Along the way there was always my father’s strained consternation about what would finally become of me. My impulse to challenge the state in the 1960s he could at least ascribe to Quixotic youthfulness. But I had also abandoned the safe sinecure of academia, and later the trivialities of mainstream journalism and its corresponding stench of careerist fear. I had informed my father, to his considerable bewilderment, that I intended to follow Camus’ counsel to “create dangerously.”

Evidently some of the gods are apportioned to look out for renegades like myself, and what laurels of public certification I’ve been accorded would probably please my father, though he would likely rather acknowledge my entrepreneurial abilities than my political analyses.

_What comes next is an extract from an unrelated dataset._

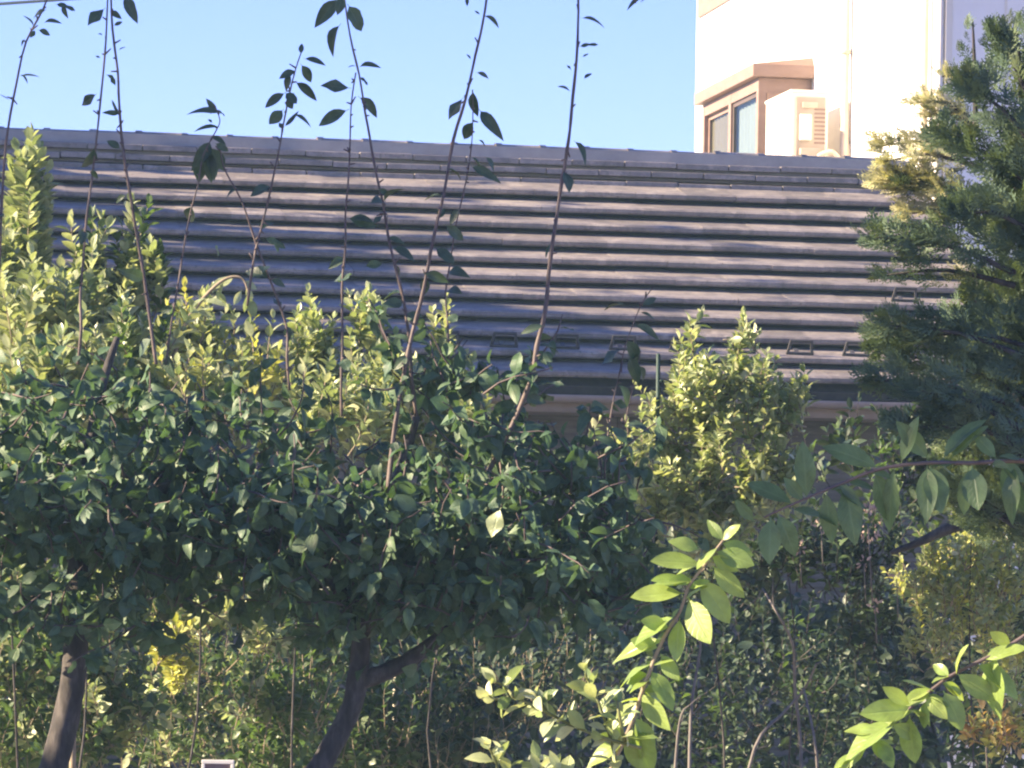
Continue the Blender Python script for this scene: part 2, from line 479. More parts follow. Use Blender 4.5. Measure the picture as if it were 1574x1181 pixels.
def frond_tpl(seed=0):
    r = random.Random(seed)
    V, T, UV = [], [], []

    def dia(p, d, L, w, dz):
        q = Vector((-d.y, d.x, 0))
        b = len(V)
        V.extend([tuple(p), tuple(p + d * L * 0.45 + q * w + Vector((0, 0, dz))), tuple(p + d * L + Vector((0, 0, dz * 2))),
                  tuple(p + d * L * 0.45 - q * w + Vector((0, 0, dz)))])
        UV.extend([(0.9, 0.3)] * 4)
        T.extend([(b, b + 1, b + 2), (b, b + 2, b + 3)])

    for i in range(11):
        t = i / 10
        s = 1 if i % 2 else -1
        ang = s * (1.0 - 0.75 * t) + r.uniform(-.12, .12)
        p = Vector((0.05 + 0.6 * t, 0, -0.06 * t * t))
        d = Vector((math.cos(ang), math.sin(ang), 0))
        L = 0.5 * (1 - 0.35 * t) * r.uniform(.8, 1.1)
        dia(p, d, L, 0.035, r.uniform(-.03, .03))
        for k in range(3):
            u = 0.35 + 0.25 * k
            a2 = ang + (0.55 if k % 2 else -0.55)
            dia(p + d * L * u, Vector((math.cos(a2), math.sin(a2), 0)), L * 0.42 * (1.1 - u * .4), 0.024, r.uniform(-.03, .03))
    dia(Vector((0, 0, 0)), Vector((1, 0, 0)), 0.95, 0.02, -0.03)
    return np.array(V), np.array(T), np.array(UV)


TPL = {
    'pear': [leaf_tpl(0.58, 0.22, 0.25, 0.42), leaf_tpl(0.52, 0.4, 0.35, 0.40, twist=0.5), leaf_tpl(0.62, 0.1, 0.15, 0.45, wav=0.25), leaf_tpl(0.5, 0.5, 0.45, 0.42, twist=-0.4)],
    'oval': [leaf_tpl(0.5, 0.18, 0.3, 0.5, 5), leaf_tpl(0.44, 0.32, 0.4, 0.48, 5, twist=0.4), leaf_tpl(0.54, 0.05, 0.2, 0.52, 5)],
    'small': [leaf_tpl(0.5, 0.15, 0.35, 0.5, 4), leaf_tpl(0.42, 0.3, 0.45, 0.5, 4, twist=0.3)],
    'broad': [leaf_tpl(0.41, 0.12, 0.28, 0.45, 10, stalk=0.06, wav=0.12), leaf_tpl(0.38, 0.28, 0.30, 0.45, 10, stalk=0.06, twist=0.25, wav=0.1), leaf_tpl(0.43, 0.05, 0.22, 0.48, 10, stalk=0.06, twist=-0.2)],
    'frond': [frond_tpl(1), frond_tpl(2), frond_tpl(3)],
}
_single = {}


def single_mesh(kind, var, mat):
    key = (kind, var, mat.name)
    if key not in _single:
        V, T, UV = TPL[kind][var]
        _single[key] = mesh_np('leaf', V, T, mat, 'MESHONLY', smooth=True, uv=UV)
    return _single[key]


def frame(d, nrm):
    d = d.normalized()
    z = nrm - d * nrm.dot(d)
    if z.length < 1e-4: z = d.orthogonal()
    z.normalize()
    y = z.cross(d)
    return d, y, z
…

I daresay in the end I knew the man better than he knew himself. The times in which he lived had made him a quick study. And yet I remain uncertain if he sensed that his example of stealth and cunning, the very covertness of his existence, had found a corollary in me. It’s a rich irony, but certainly it was plain that I needed neither his blessing nor his applause — neither his nor anyone else’s, for that matter.

Such self-containment clearly discomfited him, perhaps because it was a reminder of his own essential isolation, as well as the options he, by contrast, hadn’t exercised, for either want of nerve or the constraints of a sense of responsibility to his era. Once, at the end of a visit, I told him I loved him and he turned quickly back toward the house, sobbing. I realized, in retrospect, that the fact that I absolutely bore no uneasiness in telling him must have been all too apparent, and what I thought was merely embarrassment on his part went far deeper.

For all our disaffected and impassioned differences, he may have seen more reminders of himself in me than he liked. Clearly in that mirror with its vying dance of shadow and light was a reflection each had yet to detect, one where history and ideology were without visage, and what showed was only the timeless calm of blood and gristle, marrow and bone, father and son.